To playfully subvert and challenge gender norms, Un/tied features cheeky taglines poking fun at gendered marketing and allows users to select shoe sizes, add shoes to a shopping bag, and proceed to the checkout, where they will find a genderqueer tax added to the price to reflect “additional costs – such as tailoring or custom orders – borne by people whose bodies violate sizing norms.” Un/tied strives to both emulate the challenges I face and offer a glimpse into how the fashion industry could change. For example, while some of the shoes are available in limited sizes, the Un/tied brand uses a gender-neutral sizing chart. 

In 2020, Un/tied was nominated for a Canadian Screen Award in Interactive Media and won a Digital Dozen Award from the Columbia University School of the Arts Digital Storytelling Lab. Since making this project, I’ve been reflecting on creating trans art specifically for non-trans audiences. In centering a cisgender audience and mimicking conventional shoe sites, we deliberately required users to choose either men or women before “shopping.” As a result, I as a non-binary person cannot enter my own project. Although this reflects the project’s intended goal to reach a non-trans audience, unintended harm is recreated when a non-binary user comes to the site and tries to enter but can’t. I have been using Un/tied as a teaching tool to discuss the role of an imagined audience in shaping the narratives we craft and the design of digital humanities projects. I often ask myself, “What could this project have looked like had it been conceptualized through a t4t lens?”


Project Review

Cynthia Wang

Un/tied is a digital project/immersive story/life history by Evie Johnny Ruddy that parodies an online shoe store. Through a digital interface that mirrors a typical e-store, Ruddy takes us on a journey that incorporates videos, images, and texts in a narrative that reflects the stages of their life as they navigate gender presentation in a world that insists on a binary. From the very first instance of opening the site, we are confronted with a video of a normatively feminine woman and a normatively masculine man, and the decision to visit the “women” or “men” shop. The choice is actually fittingly a false one, as clicking on either side will take you to the same page that displays the shoe collection, subtly rupturing the framing of the gender binary, and symbolizing the author’s (and by extension, our) struggle with having to choose (and conform to) one gender or the other. The shoes themselves, some gender conforming, but others not, give space to queer expressions of fashion. Indeed, the interactiveness of the site places users in a position to reflect upon their own gender identity, having to initially “choose” a gender, then being led into a space that challenges the fact that we have to make a choice to begin with.

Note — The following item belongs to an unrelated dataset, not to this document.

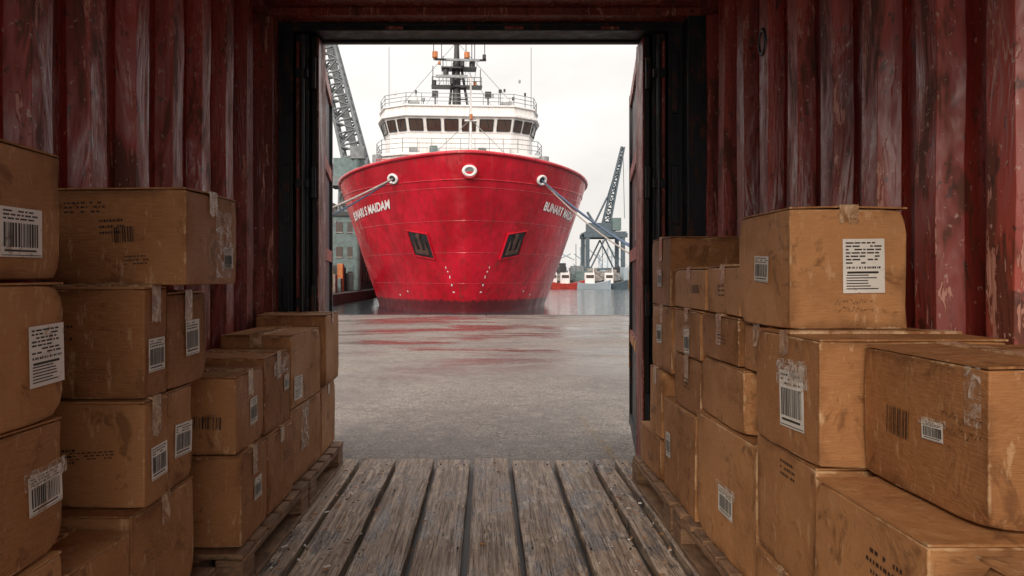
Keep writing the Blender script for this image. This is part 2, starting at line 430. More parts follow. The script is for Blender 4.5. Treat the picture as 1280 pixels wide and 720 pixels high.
for i in range(260):
    x = rr.choice([rr.uniform(-.78,-.5), rr.uniform(.5,.74), rr.uniform(-.78,.75)]); y = rr.uniform(1.8,3.78); s_ = rr.uniform(.0015,.007); l = s_*rr.uniform(1,4)
    T = Matrix.Translation((x,y,.007)) @ Matrix.Rotation(rr.uniform(0,3.1),4,'Z') @ Matrix.Rotation(rr.uniform(-.3,.3),4,'X')
    mb.box(-l/2,l/2,-s_/2,s_/2,-.001,.001+s_*.25, rr.choice([CARD,PAL,CARD,CONCD,PAPER]), T)
mb.build('floor_debris')

# ------------------------------------------------------------------ cartons
FACES = {'F': ((0,-1,0),(1,0,0),(0,0,1)), 'B': ((0,1,0),(-1,0,0),(0,0,1)), 'R': ((1,0,0),(0,1,0),(0,0,1)), 'L': ((-1,0,0),(0,-1,0),(0,0,1)), 'T': ((0,0,1),(1,0,0),(0,1,0))}
def carton(x0, x1, y0, y1, z0, z1, rot=0.0, marks=(), tape=True, aisle=None, seam=None):
    W, D, H = x1-x0, y1-y0, z1-z0; hx, hy, hz = W/2, D/2, H/2
    e = empty('cardboard_box', ((x0+x1)/2, (y0+y1)/2, (z0+z1)/2), math.radians(rot+random.uniform(-.8,.8)))
    bm = bmesh.new(); bmesh.ops.create_cube(bm, size=1)
    bmesh.ops.subdivide_edges(bm, edges=bm.edges[:], cuts=9, use_grid_fill=True)
    sd = Vector((random.random()*50, random.random()*50, random.random()*50))
    top = hz-0.005
    crn = {(a,b,c): random.random()**3*.012 for a in (-1,1) for b in (-1,1) for c in (-1,1)}
    for v in bm.verts:
        p = v.co; q = Vector((p.x*W, p.y*D, -hz + (p.z+.5)*(top+hz)))
        nn = mnoise.noise(q*4+sd); n2 = mnoise.noise(q*14+sd*2)
        edge = sum(1 for c in p if abs(c) > 0.49)
        inw = 0.0024 + 0.0024*nn
        if edge >= 2: inw += 0.0034*max(0, n2)
        if edge >= 1:
            k = tuple(1 if c > 0 else -1 for c in p)
            dd = sum(max(0, .5-abs(c)) for c in p)
            inw += crn[k]*max(0, 1-dd*7)
        for ax, hh in ((0, hx), (1, hy)):
            if abs(p[ax]) > 0.49: q[ax] -= math.copysign(inw, p[ax])
        if abs(p.z) > .49 and edge >= 2: q.z -= math.copysign(inw*.5, p.z)
        v.co = q
    me = bpy.data.meshes.new('body'); bm.to_mesh(me); bm.free(); me.materials.append(CARD)
    o = bpy.data.objects.new('body', me); COL.objects.link(o); o.parent = e
    for p in me.polygons: p.use_smooth = True
    b = o.modifiers.new('Bevel','BEVEL'); b.width = 0.003; b.segments = 2; b.limit_method='ANGLE'; b.angle_limit=math.radians(50)
    me.set_sharp_from_angle(angle=math.radians(45))
    mb = MB(); t = 0.004; g = 0.002; ax = seam if seam else ('x' if W >= D else 'y')
    for sg in (-1, 1):
        lift = random.uniform(0, .006); outer = .003
        if ax == 'x':
            ya, yb = sg*g, sg*(hy-outer); za, zb = top+lift, top+.0006
            vs = []
            for z_ in (0, t):
                vs += [(-hx+.004, ya, za+z_), (hx-.004, ya, za+z_), (hx-.004, yb, zb+z_), (-hx+.004, yb, zb+z_)]
        else:
            xa, xb = sg*g, sg*(hx-outer); za, zb = top+lift, top+.0006
            vs = []
            for z_ in (0, t):
                vs += [(xa, -hy+.004, za+z_), (xa, hy-.004, za+z_), (xb, hy-.004, zb+z_), (xb, -hy+.004, zb+z_)]
        mb.add(vs, [(3,2,1,0),(4,5,6,7),(0,1,5,4),(1,2,6,5),(2,3,7,6),(3,0,4,7)], CARD)
    fo = mb.build('flaps', e); bmf = bmesh.new(); bmf.from_mesh(fo.data); bmesh.ops.recalc_face_normals(bmf, faces=bmf.faces[:]); bmf.to_mesh(fo.data); bmf.free()
    dk = MB()
    if tape:
        tw = 0.024; zt = hz+.0055
        def strip(sg):
            dn = random.uniform(.04, .11); jag = [random.uniform(-.006,.006) for _ in range(6)]
            if ax == 'x': P = lambda w_, z: (sg*(hx-.0005), w_, z)
            else: P = lambda w_, z: (w_, sg*(hy-.0005), z)
            for i in range(5):
                wa, wb = -tw+tw*2*i/5, -tw+tw*2*(i+1)/5
                dk.quad(P(wa,zt-.004), P(wb,zt-.004), P(wb,zt-dn+jag[i+1]), P(wa,zt-dn+jag[i]), TAPE)
        if ax == 'x': dk.box(-hx+.0012, hx-.0012, -tw, tw, zt-.0006, zt+.0005, TAPE); dk.box(-hx+.0014, hx-.0014, -tw, tw, zt-.006, zt-.0008, TAPE)
        else: dk.box(-tw, tw, -hy+.0012, hy-.0012, zt-.0006, zt+.0005, TAPE); dk.box(-tw, tw, -hy+.0014, hy-.0014, zt-.006, zt-.0008, TAPE)
        strip(1); strip(-1)
    marks = list(marks)
    if aisle and not marks:
        r = random.random()
        marks.append((aisle, random.uniform(-.25,.25), random.uniform(-.2,.15), .07, .09, 'label') if r < .4 else (aisle, random.uniform(-.2,.2), random.uniform(-.2,.2), .09, .035, 'print'))
    if random.random() < .9: marks.append(('F', random.uniform(-.25,.25), random.uniform(-.3,.3), random.uniform(.06,.11), .04, random.choice(['print','scribble','bars','print'])))
    if random.random() < .5: marks.append(('F', random.uniform(-.35,.35), random.uniform(-.38,-.2), random.uniform(.05,.09), .025, random.choice(['print','scribble'])))
    if aisle and random.random() < .8: marks.append((aisle, random.uniform(-.3,.3), random.uniform(.2,.34), .10, .03, 'scribble'))
    if random.random() < .35: marks.append(('F', random.uniform(-.35,.35), random.uniform(-.3,.3), .10, .05, 'film'))
    if random.random() < .5: marks.append(('T', random.uniform(-.2,.2), random.uniform(-.3,-.2), .10, .04, 'print'))
    for fc, a, bb, w, h, kind in marks:
        n, r, u = (Vector(k) for k in FACES[fc])
        ha = hx if fc in 'FBT' else hy; hb = hy if fc == 'T' else hz; hn = {'F':hy,'B':hy,'R':hx,'L':hx,'T':hz}[fc]
        w = min(w, ha*1.5); h = min(h, hb*1.5)
        a = max(-1+w/2/ha+.03, min(1-w/2/ha-.03, a*2)); bb = max(-1+h/2/hb+.03, min(1-h/2/hb-.03, bb*2))
        tl = random.uniform(-.06, .06); r2 = r*math.cos(tl)+u*math.sin(tl); u2 = u*math.cos(tl)-r*math.sin(tl)
        base = 0.0068 if fc == 'T' else 0.0005
        c = n*(hn+base) + r*(a*ha) + u*(bb*hb)
        def Q(xa, ya, xb, yb, lv, m):
            P = [c + r2*(x_*w) + u2*(y_*h) + n*lv for x_, y_ in ((xa,ya),(xb,ya),(xb,yb),(xa,yb))]
            dk.quad(*P, m)
        if kind in ('label', 'biglabel'):
            Q(-.5,-.5,.5,.5, 0, PAPER)
            yy = .44
            for i in range(3 if kind=='label' else 7):
                hh = .035 if kind=='label' else .028
                xx = -.43
                while xx < .30:
                    l = random.uniform(.05,.2)
                    if random.random() < .85: Q(xx, yy-hh, min(xx+l,.43), yy, .0004, INK)
                    xx += l+.03
                yy -= hh*2.2
            bt = yy-.02; bbm = -.30 if kind=='label' else -.05
            xx = -.42
            while xx < .40:
                l = random.choice([.012,.02,.035,.045]); Q(xx, bbm, xx+l, bt, .0004, INK); xx += l+random.choice([.012,.02,.03])
            Q(-.4, bbm-.09, .35, bbm-.05, .0004, INK)
            if kind == 'label': Q(-.5+.03,-.47,.47,-.455,.0004,INK)
            else:
                for i in range(6): Q(-.42, -.18-.05*i, random.uniform(0,.4), -.16-.05*i, .0004, INK)
            if random.random() < .45:
                c = c + n*.0009; Q(-.62, random.uniform(.1,.3), .66, .66, 0, FILM)
        elif kind == 'bars':
            xx = -.5
            while xx < .45:
                l = random.choice([.02,.035,.06]); Q(xx,-.5,xx+l,.5,0,INKB); xx += l+random.choice([.03,.05,.07])
        elif kind == 'print':
            for i in range(3):
                xx = -.5
                while xx < .35:
                    l = random.uniform(.03,.10)
                    if random.random()<.85: Q(xx, .3-i*.38, xx+l, .45-i*.38, 0, INKB)
                    xx += l+.035
        elif kind == 'film':
            Q(-.5,-.5,.5,.5, 0, FILM)
        else:
            for row in range(2):
                px = -.5; py = .2-row*.5; pts = []
                for i in range(34):
                    pts.append((px, py+random.uniform(-.20,.20))); px += .028
                for i in range(33):
                    if i % 7 == 6 or random.random() < .12: continue
                    (xa,ya),(xb,yb) = pts[i], pts[i+1]; th = .018
                    P = [c + r2*(x_*w) + u2*(y_*h) for x_, y_ in ((xa,ya-th),(xb,yb-th),(xb,yb+th),(xa,ya+th))]
                    dk.quad(*P, INKB)
    if dk.v: dk.build('tape_and_labels', e)
    return e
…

This well-constructed site has an interface that mimics normative online shopping experiences and consists of nine distinct products. Each one includes labels that further provide commentary on the shoe itself, like “gender conforming,” “swagger inducing,” and “authority resistant,” while the description of each depicts a stage in Evie Johnny Ruddy’s life story, and the way they have navigated gender through shoes. The user has the option of choosing shoe size, adding each product to a shopping cart, viewing the shopping cart, and checking out. Upon checkout, the user is confronted with a page that explains the site’s hope is to “keep this story in mind next time you’re shopping or making any decision that forces you into a choice between male and female.” I would be curious how the project might be expanded to consider and include narratives of queer individuals with intersectional identities as well.

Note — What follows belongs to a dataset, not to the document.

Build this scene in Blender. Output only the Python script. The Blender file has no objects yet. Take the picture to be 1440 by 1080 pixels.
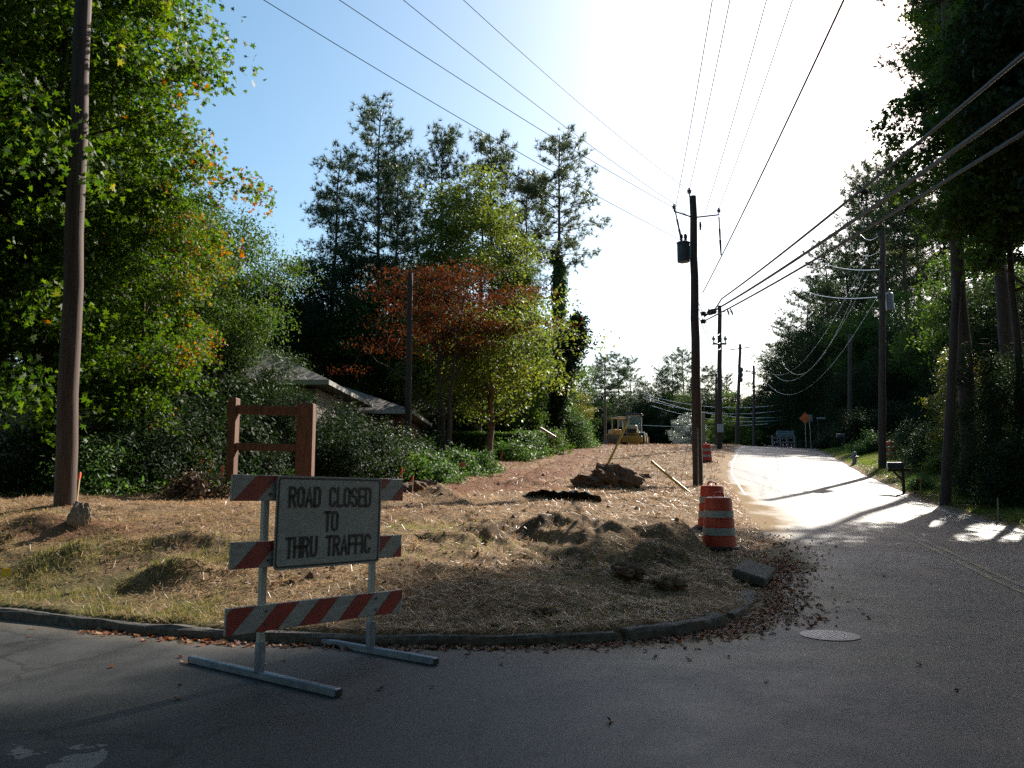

At the core, this site is a beautifully rendered story about Evie Johnny Ruddy’s personal journey (in both English and French) navigating queerness in a cisgendered and heteronormative, while also becoming a point of connection for those of us who are queer and struggle with the gender binaries of fashion. This project nicely dovetails into current conversations that examine spaces to queer mainstream fashion (Carbone, 2021; Brajato, 2023), which tends to reinforce the gender binary, as a pain point in queer expression. It also compels us to reflect on the impact of online consumerism, and the ways in which even online spaces, which have been spaces for queer representation, community discourse, and identity modulation (Miller, 2017; Duguay, 2022), in the shape of online fashion stores, still serve to reinforce gender binaries. At the same time, the project itself creates an online space to subvert and resist these normative dynamics.

References

Brajato, N. (2023). Questioning masculinity and the gender binary in fashion: The case of Glenn Martens at Y/Project. Journal of Bodies, Sexualities, and Masculinities, 4(1).

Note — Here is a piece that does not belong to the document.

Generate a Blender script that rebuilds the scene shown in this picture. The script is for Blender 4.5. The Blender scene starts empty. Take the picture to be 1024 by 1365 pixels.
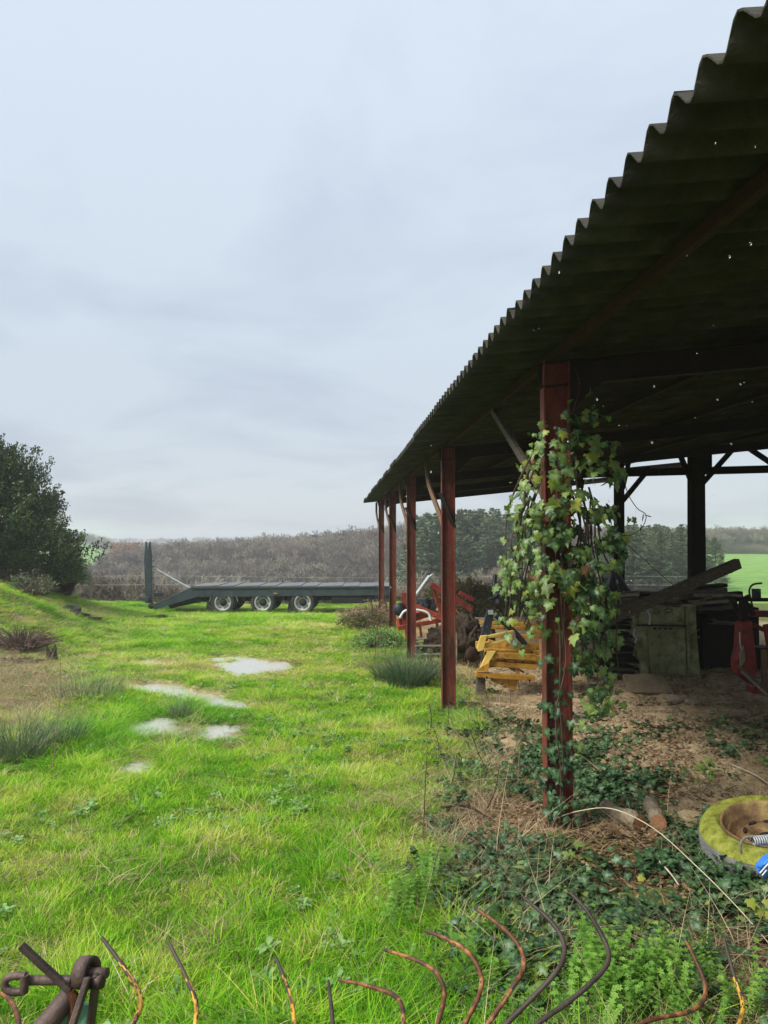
import bpy, math, random
import numpy as np
from mathutils import Vector, Matrix

random.seed(7)
rng = np.random.default_rng(11)
R = math.radians
scene = bpy.context.scene
COL = scene.collection

# ------------------------------------------------------------------ camera
F = 1000.0                    # focal length in pixels of the 1024 wide photograph
PITCH = math.atan(32.5 / F)
cam_d = bpy.data.cameras.new('camera')
cam = bpy.data.objects.new('camera', cam_d); COL.objects.link(cam)
cam.location = (0, 0, 0)
cam.rotation_euler = (R(90) + PITCH, 0, 0)
cam_d.sensor_fit = 'VERTICAL'; cam_d.sensor_height = 36; cam_d.lens = 36 * F / 1365
cam_d.clip_start = 0.05; cam_d.clip_end = 9000
scene.camera = cam

# ------------------------------------------------------------------ light
SUN_EL, SUN_AZ = R(46), R(-122)        # azimuth measured from +Y (view direction) towards +X
world = bpy.data.worlds.new('World'); scene.world = world; world.use_nodes = True
wn, wl = world.node_tree.nodes, world.node_tree.links
wn.clear()
def N(nodes, t, **kw):
    n = nodes.new(t)
    for k, v in kw.items():
        if k.startswith('i_'): n.inputs[int(k[2:])].default_value = v
        else: setattr(n, k, v)
    return n
wo = N(wn, 'ShaderNodeOutputWorld')
tc = N(wn, 'ShaderNodeTexCoord')
sep = N(wn, 'ShaderNodeSeparateXYZ'); wl.new(tc.outputs['Generated'], sep.inputs[0])
zadd = N(wn, 'ShaderNodeMath', operation='ADD', i_1=0.16)
zmx = N(wn, 'ShaderNodeMath', operation='MAXIMUM', i_1=0.0)
wl.new(sep.outputs['Z'], zmx.inputs[0]); wl.new(zmx.outputs[0], zadd.inputs[0])
dv = N(wn, 'ShaderNodeVectorMath', operation='DIVIDE')
cmb = N(wn, 'ShaderNodeCombineXYZ')
for k in range(3): wl.new(zadd.outputs[0], cmb.inputs[k])
wl.new(tc.outputs['Generated'], dv.inputs[0]); wl.new(cmb.outputs[0], dv.inputs[1])
no1 = N(wn, 'ShaderNodeTexNoise'); no1.inputs['Scale'].default_value = 1.15; no1.inputs['Detail'].default_value = 7; no1.inputs['Roughness'].default_value = .55; no1.inputs['Distortion'].default_value = .4
mpw = N(wn, 'ShaderNodeMapping'); mpw.inputs['Location'].default_value = (3.1, 1.7, 0)
wl.new(dv.outputs[0], mpw.inputs[0]); wl.new(mpw.outputs[0], no1.inputs['Vector'])
grad = N(wn, 'ShaderNodeValToRGB')
e = grad.color_ramp.elements
e[0].position = 0.0; e[0].color = (.565, .625, .69, 1)
e[1].position = 1.0; e[1].color = (.80, .90, 1.0, 1)
for p, c in ((.05, (.60, .665, .735, 1)), (.14, (.58, .655, .745, 1)), (.30, (.62, .71, .815, 1)), (.55, (.66, .76, .89, 1))):
    q = e.new(p); q.color = c
wl.new(sep.outputs['Z'], grad.inputs[0])
cr = N(wn, 'ShaderNodeValToRGB')
cr.color_ramp.elements[0].position = .33; cr.color_ramp.elements[0].color = (.88, .875, .90, 1)
cr.color_ramp.elements[1].position = .56; cr.color_ramp.elements[1].color = (1.05, 1.04, 1.02, 1)
wl.new(no1.outputs['Fac'], cr.inputs[0])
mul = N(wn, 'ShaderNodeMixRGB', blend_type='MULTIPLY'); mul.inputs[0].default_value = 1
wl.new(grad.outputs[0], mul.inputs[1]); wl.new(cr.outputs[0], mul.inputs[2])
bgc = N(wn, 'ShaderNodeBackground'); wl.new(mul.outputs[0], bgc.inputs[0]); bgc.inputs[1].default_value = .345
sky = N(wn, 'ShaderNodeTexSky', sky_type='NISHITA'); sky.sun_disc = False
sky.sun_elevation = SUN_EL; sky.sun_rotation = SUN_AZ
bgs = N(wn, 'ShaderNodeBackground'); wl.new(sky.outputs[0], bgs.inputs[0]); bgs.inputs[1].default_value = .05
mx = N(wn, 'ShaderNodeMixShader', i_0=.08)
wl.new(bgc.outputs[0], mx.inputs[1]); wl.new(bgs.outputs[0], mx.inputs[2]); wl.new(mx.outputs[0], wo.inputs['Surface'])

sun_d = bpy.data.lights.new('sun', 'SUN'); sun_d.energy = 1.5; sun_d.angle = R(20); sun_d.color = (1, .965, .90)
sun = bpy.data.objects.new('sun', sun_d); COL.objects.link(sun)
sdir = Vector((math.sin(SUN_AZ) * math.cos(SUN_EL), math.cos(SUN_AZ) * math.cos(SUN_EL), math.sin(SUN_EL)))
sun.rotation_euler = sdir.to_track_quat('Z', 'Y').to_euler()
sun.location = (-20, -20, 30)

vs = scene.view_settings
vs.view_transform = 'Standard'; vs.look = 'None'; vs.gamma = 1; vs.use_curve_mapping = False
vs.exposure = 1.62
scene.cycles.max_bounces = 6; scene.cycles.diffuse_bounces = 3; scene.cycles.glossy_bounces = 2
scene.cycles.transmission_bounces = 4; scene.cycles.transparent_max_bounces = 4; scene.cycles.volume_bounces = 2
scene.cycles.caustics_reflective = False; scene.cycles.caustics_refractive = False

# ------------------------------------------------------------------ geometry of the view
cp, sp = math.cos(PITCH), math.sin(PITCH)
def px(x, y, Y, d=0.0):
    """point of the world seen at pixel (x, y) of the photograph, Y metres ahead (then d metres further along Y)"""
    a, b = (x - 512) / F, (682.5 - y) / F
    v = Vector((a, cp - b * sp, sp + b * cp))
    v = v * (Y / v.y)
    return Vector((v.x, v.y + d, v.z))
def to_px(X, Y, Z):
    dep = np.maximum(Y * cp + Z * sp, 1e-3)
    return 512 + F * X / dep, 682.5 - F * (-Y * sp + Z * cp) / dep
AX = R(3.66); ca, sa = math.cos(AX), math.sin(AX)
def B(u, v, w): return Vector((u * ca - v * sa, u * sa + v * ca, w))   # barn: u across, v along, w up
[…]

Carbone, C. (2021). Trans* inclusivity in fashion retail: Disrupting the gender binary with queer perspectives. Clothing Cultures, 7(1), 23-34.

Duguay, S. (2022). Personal but not private: Queer women, sexuality, and identity modulation on digital platforms. Oxford University Press. 

Miller, R. A. (2017). “My voice is definitely strongest in online communities”: Students using social media for queer and disability identity-making. Journal of College Student Development, 58(4), 509-525.